Napalm Death have a new album coming out. It's called Time Waits for No Slave, comes out on Feb. 10 in the U.S. and is streamable on their MySpace page. From what I've heard so far, it ain't bad, but hopefully this means a U.S. tour is in the works. I was in the dark when they played at the Muse over two years ago. Even worse, I claimed on this blog that they hadn't been good for a very long time. The band has existed for 28 years, and this is their 13th album. Their '90s output was total nu-metal crap, so I kinda lost track . Little did I know they had mounted a massive return to form early this century. Sorry, Napalm Death.
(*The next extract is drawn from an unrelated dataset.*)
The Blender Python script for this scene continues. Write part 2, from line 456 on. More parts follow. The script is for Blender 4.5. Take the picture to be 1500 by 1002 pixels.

At the risk of seeming self-important, here's something I wrote for the Kansas City Pitch several months ago and why it should be a big deal if they decide to come back to Nashville:
In 1981, four gutter-punk kids from Birmingham, England, instigated the seemingly endless splintering of metal subgenres in forging the sound that would later be dubbed "grindcore." Playing hardcore punk at impossibly breakneck speeds, Napalm Death's revolving-door lineup married punk's pissed-off, anarchic aesthetic to the intensity of extreme metal. As the forefathers of the genre, the band -- with its 1987 debut, Scum -- introduced one of grindcore's trademarks: concision. With songs rarely cracking the one-minute mark (including the infamous, one-second-long "You Suffer"), the first record in the Napalm catalog chronicles the creativity of a group of kids who were long on ideas and short on patience. 27 years later, Napalm is still cranking out brutal grindcore, albeit with much more nuance and complexity than the bands that have been replicating the riffs from Scum for the past two decades.